I found a quote today which inspired this entire entry. Of course it’s a Carrie Bradshaw quote, the one TV character I ever seriously fell in love with-

“Maybe if we had never veered off course we wouldn't fall in love, have babies, or be who we are. After all, things change and so do cities. People come into your life and they go. But it's comforting to know that the ones you love are always in your heart... and if you're very lucky, a plane ride away” – Carrie, Sex and the City

Thanks Carrie.

Fortunately, I do have a supportive family back in NJ/PA and amazing friends who have been there for me every step of the way. Sadly, I can’t just hop on a plane to Afghanistan. But I can hop on a plane to Paris in (drum roll please, here’s another countdown…) 26 days.

Shane has another year and a couple of months left in the Army. After that, who knows what’s next for us crazy kids. NYC still lies in the core of my heart and I know it will happen when the timing is right. It has to!

I think what surprised people so much was my independent and at times overly determined nature- what Melanie wants, Melanie gets- and the fact that I temporarily scrapped my goals in the name of love. I’m learning it’s all about happiness, and I am happy with where I am at.

I end on my new favorite quote- also by yours truly, Carrie Bradshaw.

“Maybe some women aren't meant to be tamed. Maybe they just need to run free til they find someone just as wild to run with them.”

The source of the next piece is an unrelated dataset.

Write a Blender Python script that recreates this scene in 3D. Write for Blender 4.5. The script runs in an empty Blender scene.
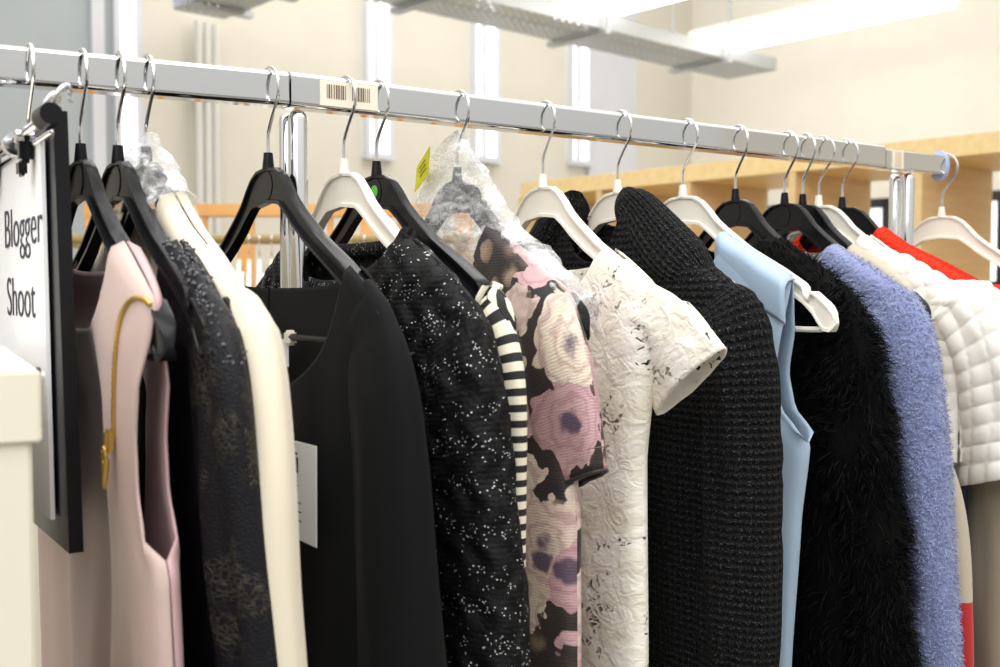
import bpy, bmesh, math, random
from mathutils import Vector, noise
random.seed(7)
sc = bpy.context.scene
COL = sc.collection
PI = math.pi
# ------------------------------------------------------------------ camera, world, lights, exposure
EYE = 1.48            # camera height
DR = 0.90             # distance from camera to the rail
NZ = EYE + 0.106      # height of the hanger heads
HEAD = math.radians(34.5)
PITCH = math.radians(2.34)
cd = bpy.data.cameras.new('camera'); cam = bpy.data.objects.new('camera', cd); COL.objects.link(cam)
cam.location = (0, 0, EYE)
cam.rotation_euler = (PI/2 - PITCH, 0, -HEAD)
cd.sensor_width = 36; cd.lens = 38.34; cd.clip_start = .02
cd.dof.use_dof = True; cd.dof.focus_distance = 1.02; cd.dof.aperture_fstop = 7.0
sc.camera = cam
w = bpy.data.worlds.new('world'); sc.world = w; w.use_nodes = True
bg = w.node_tree.nodes['Background']; bg.inputs[0].default_value = (1.0, .98, .94, 1); 
_t = w.node_tree; _tc = _t.nodes.new('ShaderNodeTexCoord'); _sp = _t.nodes.new('ShaderNodeSeparateXYZ'); _mr = _t.nodes.new('ShaderNodeMapRange')
_t.links.new(_tc.outputs['Generated'], _sp.inputs[0]); _t.links.new(_sp.outputs['Z'], _mr.inputs['Value']); _t.links.new(_mr.outputs[0], bg.inputs[1])
_mr.inputs['From Min'].default_value = -.15; _mr.inputs['From Max'].default_value = .75; _mr.inputs['To Min'].default_value = .17; _mr.inputs['To Max'].default_value = 1.15   # bright ceiling, dimmer room below
sc.view_settings.view_transform = 'Standard'; sc.view_settings.look = 'None'
sc.view_settings.exposure = 0.52; sc.view_settings.gamma = 1; sc.view_settings.use_curve_mapping = False
sc.cycles.use_denoising = True
sc.cycles.max_bounces = 8; sc.cycles.transparent_max_bounces = 16
def area(name, loc, size, power, color, target):
    l = bpy.data.lights.new(name, 'AREA'); l.shape = 'RECTANGLE'; l.size, l.size_y = size; l.energy = power; l.color = color
    o = bpy.data.objects.new(name, l); COL.objects.link(o); o.location = loc
    o.rotation_euler = (Vector(target) - Vector(loc)).to_track_quat('-Z', 'Y').to_euler()
    return o
area('ceiling_lamp_light', (0.2, 0.1, 3.1), (2.2, 1.2), 26, (1, .975, .94), (.6, .7, 1.5))
area('ceiling_lamp_light', (-1.5, -.6, 2.9), (2.0, 1.0), 15, (.95, .97, 1.0), (.6, .9, 1.4))
area('ceiling_lamp_light', (1.8, 2.4, 3.2), (2.4, 1.2), 18, (1, .975, .94), (1.6, 2.6, 0))
area('ceiling_lamp_light', (2.6, 3.6, 3.6), (3.0, 2.0), 18, (1, .975, .94), (2.8, 4.0, 0))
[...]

I found my someone. New York City can wait.

Sunday, August 8, 2010

Fidelity anyone?

A soldier deploys, leaving behind his wife. He works hard knowing his first deployment will be his last while she keeps herself as busy as possible and hangs out with friends, always returning home to an empty bed. She wouldn’t have it any other way.

A soldier deploys, leaving behind his wife and three kids for a year. He busts his ass wanting nothing more to come home, while the wife works equally as hard taking care of the kids, bills, and life stateside while waiting for his return.

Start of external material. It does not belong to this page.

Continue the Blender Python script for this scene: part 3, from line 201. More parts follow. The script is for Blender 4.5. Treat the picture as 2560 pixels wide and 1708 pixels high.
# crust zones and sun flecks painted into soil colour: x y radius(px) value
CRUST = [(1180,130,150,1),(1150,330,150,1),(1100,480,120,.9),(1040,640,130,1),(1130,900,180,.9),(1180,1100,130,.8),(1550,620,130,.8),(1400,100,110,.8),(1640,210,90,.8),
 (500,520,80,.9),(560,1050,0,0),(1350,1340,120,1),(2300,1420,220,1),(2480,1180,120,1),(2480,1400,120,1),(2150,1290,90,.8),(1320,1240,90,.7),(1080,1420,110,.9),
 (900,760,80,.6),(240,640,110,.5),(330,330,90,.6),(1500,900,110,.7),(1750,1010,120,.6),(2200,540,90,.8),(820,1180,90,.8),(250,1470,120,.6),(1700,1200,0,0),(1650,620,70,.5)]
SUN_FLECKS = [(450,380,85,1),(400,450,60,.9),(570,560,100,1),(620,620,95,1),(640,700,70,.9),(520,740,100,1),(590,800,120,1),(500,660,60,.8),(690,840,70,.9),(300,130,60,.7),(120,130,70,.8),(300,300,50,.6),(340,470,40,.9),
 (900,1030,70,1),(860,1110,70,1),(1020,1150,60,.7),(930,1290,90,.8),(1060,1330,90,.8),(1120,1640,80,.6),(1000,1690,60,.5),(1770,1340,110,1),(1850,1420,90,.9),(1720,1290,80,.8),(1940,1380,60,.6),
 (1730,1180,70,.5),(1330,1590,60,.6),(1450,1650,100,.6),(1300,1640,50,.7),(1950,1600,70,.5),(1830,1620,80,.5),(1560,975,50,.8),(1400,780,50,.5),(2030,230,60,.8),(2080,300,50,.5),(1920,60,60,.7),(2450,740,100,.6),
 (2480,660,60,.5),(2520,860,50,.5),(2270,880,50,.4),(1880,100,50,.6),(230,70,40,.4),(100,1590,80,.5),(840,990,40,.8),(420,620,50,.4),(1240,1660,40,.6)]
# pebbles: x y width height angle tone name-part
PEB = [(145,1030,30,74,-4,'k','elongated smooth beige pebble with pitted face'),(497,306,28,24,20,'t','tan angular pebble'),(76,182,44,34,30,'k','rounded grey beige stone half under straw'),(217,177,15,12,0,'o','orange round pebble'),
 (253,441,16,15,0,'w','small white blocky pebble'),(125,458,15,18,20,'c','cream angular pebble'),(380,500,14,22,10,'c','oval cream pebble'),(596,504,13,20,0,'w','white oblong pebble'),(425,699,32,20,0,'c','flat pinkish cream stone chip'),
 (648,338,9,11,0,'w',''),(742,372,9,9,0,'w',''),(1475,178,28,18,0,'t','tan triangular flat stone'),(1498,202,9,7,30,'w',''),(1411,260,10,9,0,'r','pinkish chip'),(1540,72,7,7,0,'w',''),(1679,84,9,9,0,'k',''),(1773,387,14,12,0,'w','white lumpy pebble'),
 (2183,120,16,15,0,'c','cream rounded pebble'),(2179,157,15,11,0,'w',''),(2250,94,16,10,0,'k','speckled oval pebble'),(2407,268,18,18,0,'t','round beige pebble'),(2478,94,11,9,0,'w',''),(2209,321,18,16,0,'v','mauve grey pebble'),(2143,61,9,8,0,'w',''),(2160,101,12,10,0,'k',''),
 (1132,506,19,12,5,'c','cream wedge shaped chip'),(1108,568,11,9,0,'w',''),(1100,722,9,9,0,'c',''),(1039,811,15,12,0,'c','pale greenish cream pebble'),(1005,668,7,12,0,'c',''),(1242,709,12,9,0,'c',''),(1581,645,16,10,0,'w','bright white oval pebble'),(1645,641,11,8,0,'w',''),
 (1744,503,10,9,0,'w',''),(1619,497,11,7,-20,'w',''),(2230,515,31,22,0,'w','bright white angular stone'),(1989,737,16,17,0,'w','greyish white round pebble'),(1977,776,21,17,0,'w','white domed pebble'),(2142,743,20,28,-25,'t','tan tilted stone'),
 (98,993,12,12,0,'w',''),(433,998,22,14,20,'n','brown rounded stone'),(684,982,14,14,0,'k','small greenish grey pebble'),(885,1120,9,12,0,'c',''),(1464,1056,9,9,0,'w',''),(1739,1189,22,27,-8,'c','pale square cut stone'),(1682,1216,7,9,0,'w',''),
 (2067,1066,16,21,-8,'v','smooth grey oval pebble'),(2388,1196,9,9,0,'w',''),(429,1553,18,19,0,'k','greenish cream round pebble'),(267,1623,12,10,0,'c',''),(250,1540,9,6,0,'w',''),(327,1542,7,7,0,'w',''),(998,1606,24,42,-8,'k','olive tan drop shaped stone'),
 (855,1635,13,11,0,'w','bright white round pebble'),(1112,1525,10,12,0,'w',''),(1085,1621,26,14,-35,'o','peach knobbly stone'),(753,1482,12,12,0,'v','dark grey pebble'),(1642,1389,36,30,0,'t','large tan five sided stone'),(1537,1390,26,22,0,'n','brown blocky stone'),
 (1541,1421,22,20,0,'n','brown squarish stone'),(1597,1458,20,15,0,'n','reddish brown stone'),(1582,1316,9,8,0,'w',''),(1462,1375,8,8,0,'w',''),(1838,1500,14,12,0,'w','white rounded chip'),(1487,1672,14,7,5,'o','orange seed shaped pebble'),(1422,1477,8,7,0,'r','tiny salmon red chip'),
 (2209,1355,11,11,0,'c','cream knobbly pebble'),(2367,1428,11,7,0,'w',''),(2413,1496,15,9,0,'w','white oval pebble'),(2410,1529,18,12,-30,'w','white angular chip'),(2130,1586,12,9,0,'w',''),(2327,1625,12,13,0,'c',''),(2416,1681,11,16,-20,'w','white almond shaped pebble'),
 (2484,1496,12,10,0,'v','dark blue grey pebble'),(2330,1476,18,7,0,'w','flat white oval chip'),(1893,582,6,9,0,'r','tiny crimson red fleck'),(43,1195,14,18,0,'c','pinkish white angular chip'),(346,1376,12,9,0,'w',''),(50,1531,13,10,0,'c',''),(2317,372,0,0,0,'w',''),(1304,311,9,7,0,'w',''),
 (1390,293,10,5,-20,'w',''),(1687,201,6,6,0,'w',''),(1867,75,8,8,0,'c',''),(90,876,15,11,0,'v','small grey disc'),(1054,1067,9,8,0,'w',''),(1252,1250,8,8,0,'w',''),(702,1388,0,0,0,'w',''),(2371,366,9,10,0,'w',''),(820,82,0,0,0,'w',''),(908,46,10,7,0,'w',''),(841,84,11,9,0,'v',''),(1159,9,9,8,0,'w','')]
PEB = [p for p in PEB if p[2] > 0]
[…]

A soldier deploys, leaving behind his wife and kid for a year. He immediately starts getting ass from another soldier overseas. She’s married too.

A soldier deploys, leaving behind his wife and kids. Several months into the deployment, the loneliness is just too great to handle so she seeks out someone to keep her husband’s side of the bed warm.

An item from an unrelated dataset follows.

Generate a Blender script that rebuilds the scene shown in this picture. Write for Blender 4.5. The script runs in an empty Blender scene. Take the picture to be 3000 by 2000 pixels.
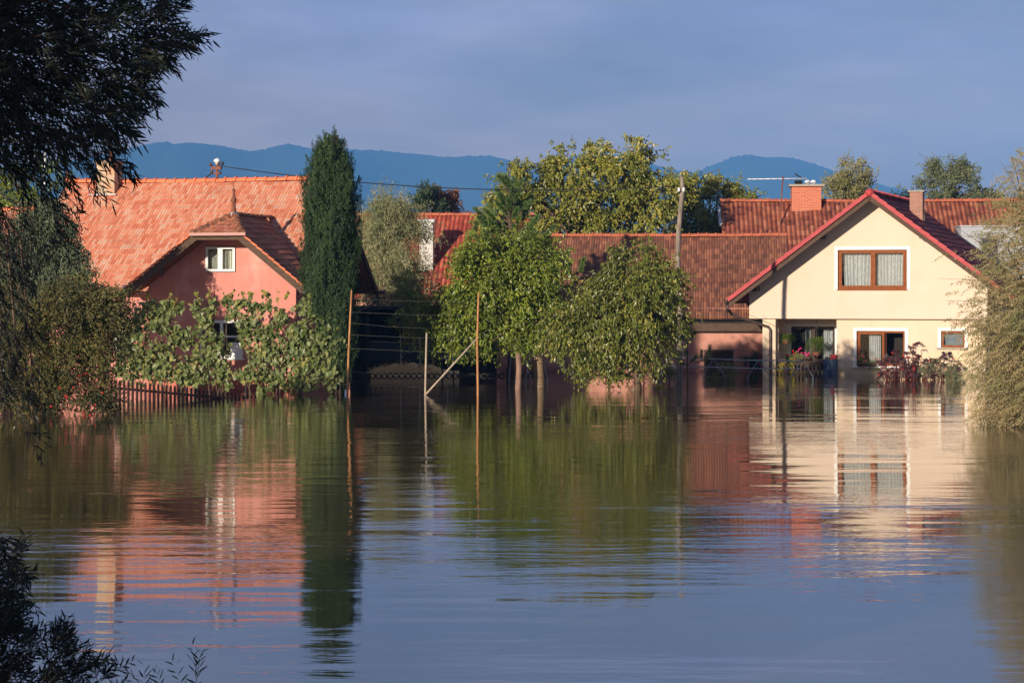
import bpy, math, random
import numpy as np
from mathutils import Vector, Matrix
from mathutils.geometry import delaunay_2d_cdt
S = bpy.context.scene
COL = S.collection
# ------------------------------------------------------------------ camera, sun, sky
F = 7000.0      # focal length in photo pixels (3000 wide)
H = 850.0       # row of the horizon
CH = 3.2        # eye height above the flood water
cam = bpy.data.cameras.new("camera")
cam.sensor_width = 36.0
cam.lens = 36.0 * F / 3000.0
cam.shift_y = -(1000.0 - H) / 3000.0
cam.clip_start = 0.5
cam.clip_end = 30000
camo = bpy.data.objects.new("camera", cam); COL.objects.link(camo)
camo.location = (0, 0, CH); camo.rotation_euler = (math.pi / 2, 0, 0)
S.camera = camo

SUN_EL = math.radians(12.2)
SUN_AZ = math.radians(211.0)        # compass style: 0 = +Y, clockwise
sl = bpy.data.lights.new("sun", 'SUN'); sl.energy = 5.0; sl.angle = math.radians(0.6)
sl.color = (1.0, 0.86, 0.68)
so = bpy.data.objects.new("sun", sl); COL.objects.link(so)
sd = Vector((math.sin(SUN_AZ) * math.cos(SUN_EL), math.cos(SUN_AZ) * math.cos(SUN_EL), math.sin(SUN_EL)))
so.rotation_euler = (-sd).to_track_quat('-Z', 'Y').to_euler()
so.location = sd * 60

world = bpy.data.worlds.new("World"); S.world = world; world.use_nodes = True
nt = world.node_tree; nt.nodes.clear()
def wn(t, **k):
    n = nt.nodes.new(t)
    for a, b in k.items(): setattr(n, a, b)
    return n
out = wn('ShaderNodeOutputWorld'); bg = wn('ShaderNodeBackground'); bg2 = wn('ShaderNodeBackground'); mx = wn('ShaderNodeMixShader')
sky = wn('ShaderNodeTexSky', sky_type='NISHITA', sun_disc=False, sun_elevation=SUN_EL, sun_rotation=SUN_AZ)
tc = wn('ShaderNodeTexCoord'); sep = wn('ShaderNodeSeparateXYZ')
mp = wn('ShaderNodeMapping'); mp.inputs['Scale'].default_value = (2.2, 2.2, 9.0); mp.inputs['Location'].default_value = (3.1, 0.4, 0.2)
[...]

A soldier deploys, leaving his wife and kid. He returns home for R&R to visit his family for a week, after spending a week with his girlfriend first.

A soldier deploys, leaving behind her baby with her husband. She finds several men to make time go by faster while her husband raises their child in her first year of life.

A soldier deploys, leaving behind his or her spouse. Only the strong survive, it seems.

I have now been submerged into the crazy Army life dynamic for a year and all I can say is- it’s awful how poorly people treat each other. It blows my mind just how widespread infidelity really is. Just a couple of weeks after Shane deployed, stories started popping up of soldiers cheating abroad, and wives cheating here. Why get married in the first place? The numerous stories I’ve heard make me sick, and while everyone has their reasons for doing what they do, the fact remains that it’s depressing. I am proud to say I love my husband and believe in what I have enough to successfully make it a year on my own. Kudos to all the other strong women I know out there.

Tuesday, August 3, 2010

Whoops, it's been a whole week

I realize I have let an entire week go by without posting. It’s been part because I’ve been busy, and part that I’ve been a fucking whackjob lately. PMS? Deploymentitis? Whatever the reason, I’m here now. To recap on the past few days…

*It is August! Which means I will be seeing Shane NEXT MONTH
*I interviewed Slayer’s Dave Lombardo on Friday for my magazine, Define The Meaning. Um, awesome?
*The fall rugby season has commenced and my body feels like it has been hit by a truck
*I neglected to mention my Deftones story going up- http://definethemeaning.com/2010/07/26/deftones-tour-through-2010-to-support-diamond-eyes/
*Cathy and I (more credit to Cathy) beat Mario 3 for Nintendo Saturday night
*I finished reading Eat, Pray, Love
*I started reading Three Cups of Tea
*I spent most of the weekend inebriated or in bed

While the past week has been a bit of a roller coaster ride, it’s one more week down. My emotions have been all over the place and the closer it gets to September, the antsier I become. On the hour drive to practice last night, I went through each of the months since January in my head. Things like SXSW and being able to wear a jacket feel like forever ago. When I go all the way back to January 20, I want to die a little every time I think about how long ago it feels and how truly awful that day was. I’ve never written down my full account and feelings on the day Shane left, and I’m not there quite yet.

It just sits in a dark corner of my brain as a day that I hate to think about. Kids holding onto their Daddys’ legs, the dramatic march out of the gym, the feeling that I rather die than have to endure this year- not too pleasant. But to think that was more than half a year ago, and reminding myself that time continues to press on- well, that helps.

Two hours of rugby later, I felt much better. Until the final part of my drive home. When it reached 10pm and I hadn’t received a call from Shane that I thought was coming, I lost it. So, for the first time in a good month, I cried. And then I cried some more. I listened to “Signs” by Bloc Party on repeat and continued to cry. And then…

Shane called me.

A half hour later, I was all smiles and went to sleep feeling completely fine again. Welcome to deployment. The force that can make you want to die and then remind you why you’re alive again all in the time it takes to drive from Austin to Killeen.